DIRECTIONS FOR THIS TASK:
Copy the lines of the data below exactly, starting at the first and stopping after the line that contains "from mathutils import"; include no pictures.

PROVIDED MATERIAL:
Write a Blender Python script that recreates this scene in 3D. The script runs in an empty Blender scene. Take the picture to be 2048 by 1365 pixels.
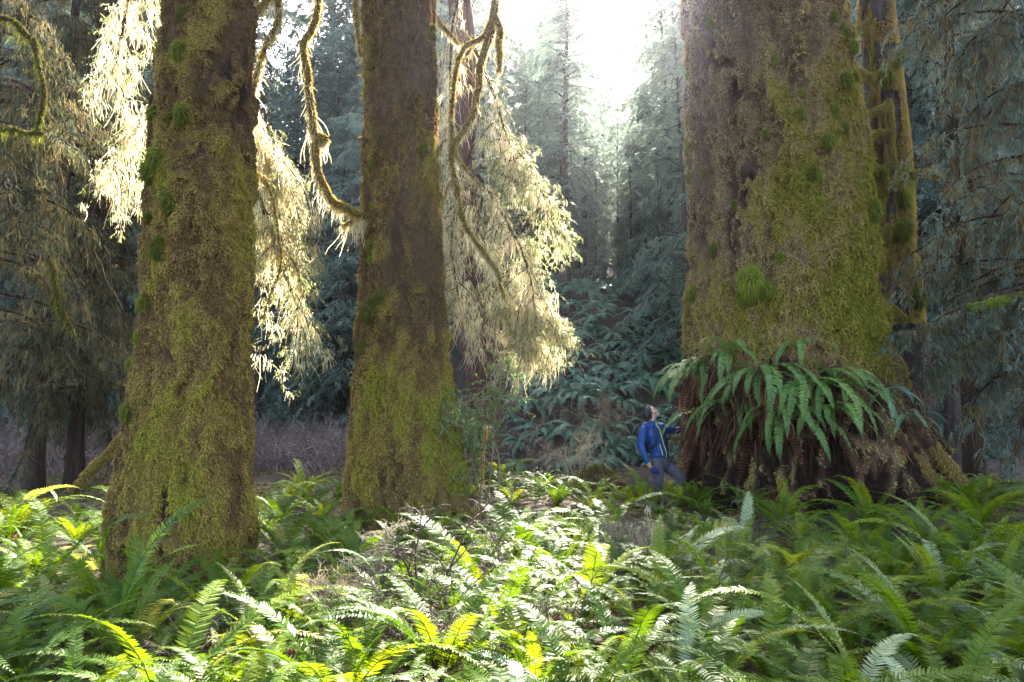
import bpy, bmesh, math, random
import numpy as np
from mathutils import Vector, Matrix, Quaternion

random.seed(7)
RNG = np.random.default_rng(11)
sc = bpy.context.scene
COL = sc.collection

# ------------------------------------------------------------------ camera numbers
FPX, CX, CY = 1365.33, 1024.0, 682.5
TH = math.radians(5.5)
CAM = np.array([0.0, 0.0, 1.65])


def P(px, py, Y):
    """photo pixel -> world point at world depth Y"""
    u, v = (px - CX) / FPX, (CY - py) / FPX
    d = np.array([u, math.cos(TH) - v * math.sin(TH), math.sin(TH) + v * math.cos(TH)])
    return CAM + d * (Y / d[1])


def PXW(px, Y):
    return Y / FPX * px


# ------------------------------------------------------------------ small maths
def norm(a):
    return a / np.maximum(np.linalg.norm(a, axis=-1, keepdims=True), 1e-9)


def _hash(i, j, k, s):
    i = i.astype(np.uint32); j = j.astype(np.uint32); k = k.astype(np.uint32)
    h = i * np.uint32(374761393) + j * np.uint32(668265263) + k * np.uint32(2246822519) + np.uint32((s * 3266489917) & 0xFFFFFFFF)
    h = (h ^ (h >> np.uint32(13))) * np.uint32(1274126177)
    h = h ^ (h >> np.uint32(16))
    return (h & np.uint32(0xFFFFFF)).astype(np.float64) / 16777215.0


def vnoise(p, s=0):
    p = np.asarray(p, float) + 1000.0
    f = np.floor(p); t = p - f; t = t * t * (3 - 2 * t); f = f.astype(np.int64)
    out = 0
    for dx in (0, 1):
        wx = t[..., 0] if dx else 1 - t[..., 0]
        for dy in (0, 1):
            wy = t[..., 1] if dy else 1 - t[..., 1]
            for dz in (0, 1):
                wz = t[..., 2] if dz else 1 - t[..., 2]
                out = out + wx * wy * wz * _hash(f[..., 0] + dx, f[..., 1] + dy, f[..., 2] + dz, s)
    return out


def fbm(p, o=4, s=0):
    p = np.asarray(p, float); a, out, tot = 1.0, 0, 0
    for i in range(o):
        out = out + a * vnoise(p * 2 ** i, s + i * 17); tot += a; a *= 0.5
    return out / tot


def sstep(a, b, x):
    t = np.clip((x - a) / (b - a), 0, 1)
    return t * t * (3 - 2 * t)


# ------------------------------------------------------------------ mesh collector
class MB:
    def __init__(self):
        self.v, self.f, self.t, self.m, self.n = [], [], [], [], 0

    def add(self, V, F, tint=0.5, mat=0):
        V = np.asarray(V, float).reshape(-1, 3)
        F = np.asarray(F, np.int64)
        if len(V) == 0 or len(F) == 0:
            return
        self.v.append(V); self.f.append((F + self.n, mat))
        t = np.asarray(tint, float)
        self.t.append(np.full(len(V), float(t)) if t.ndim == 0 else t.reshape(-1))
        self.n += len(V)

    def build(self, name, mats, parent=None, smooth=True):
        me = bpy.data.meshes.new(name)
        V = np.concatenate(self.v) if self.v else np.zeros((0, 3))
        T = np.concatenate(self.t) if self.t else np.zeros(0)
        loops = np.concatenate([f.reshape(-1) for f, _ in self.f]) if self.f else np.zeros(0, np.int64)
        tot = np.concatenate([np.full(len(f), f.shape[1]) for f, _ in self.f]) if self.f else np.zeros(0, np.int64)
        mi = np.concatenate([np.full(len(f), m) for f, m in self.f]) if self.f else np.zeros(0, np.int64)
        me.vertices.add(len(V)); me.vertices.foreach_set('co', V.astype(np.float32).ravel())
        me.loops.add(len(loops)); me.loops.foreach_set('vertex_index', loops.astype(np.int32))
        me.polygons.add(len(tot))
        st = np.concatenate([[0], np.cumsum(tot)[:-1]]) if len(tot) else tot
        me.polygons.foreach_set('loop_start', st.astype(np.int32))
        mats = mats if isinstance(mats, (list, tuple)) else [mats]
        for m in mats:
            me.materials.append(m)
        me.polygons.foreach_set('material_index', mi.astype(np.int32))
        me.polygons.foreach_set('use_smooth', np.full(len(tot), bool(smooth)))
        a = me.attributes.new('tint', 'FLOAT', 'POINT')
        a.data.foreach_set('value', T.astype(np.float32))
        me.update(calc_edges=True)
        o = bpy.data.objects.new(name, me); COL.objects.link(o)
        if parent is not None:
            o.parent = parent
        return o


def grid_faces(n, m, wrap=False):
    """faces of an n x m vertex lattice (wrap closes the second axis)"""
    mm = m if wrap else m - 1
    i, j = np.meshgrid(np.arange(n - 1), np.arange(mm), indexing='ij')
    a = i * m + j; b = i * m + (j + 1) % m
    return np.stack([a, b, b + m, a + m], -1).reshape(-1, 4)


# ------------------------------------------------------------------ growing things
def grow(P0, D, L, n, droop=0.0, wander=0.0, rng=RNG, droop_pow=1.0):
    """N polylines of n segments; droop bends them toward the ground"""
    P0 = np.asarray(P0, float); N = len(P0)
    D = norm(np.asarray(D, float)); L = np.broadcast_to(np.asarray(L, float), (N,))
    droop = np.broadcast_to(np.asarray(droop, float), (N,))
    out = np.empty((N, n + 1, 3)); out[:, 0] = P0
    for i in range(n):
        d = D.copy()
        d[:, 2] -= droop * ((i + 1) / n) ** droop_pow
        if wander:
            d += rng.normal(0, wander, (N, 3))
        D = norm(d)
        out[:, i + 1] = out[:, i] + D * (L / n)[:, None]
    return out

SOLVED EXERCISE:
Write a Blender Python script that recreates this scene in 3D. The script runs in an empty Blender scene. Take the picture to be 2048 by 1365 pixels.
import bpy, bmesh, math, random
import numpy as np
from mathutils import Vector, Matrix, Quaternion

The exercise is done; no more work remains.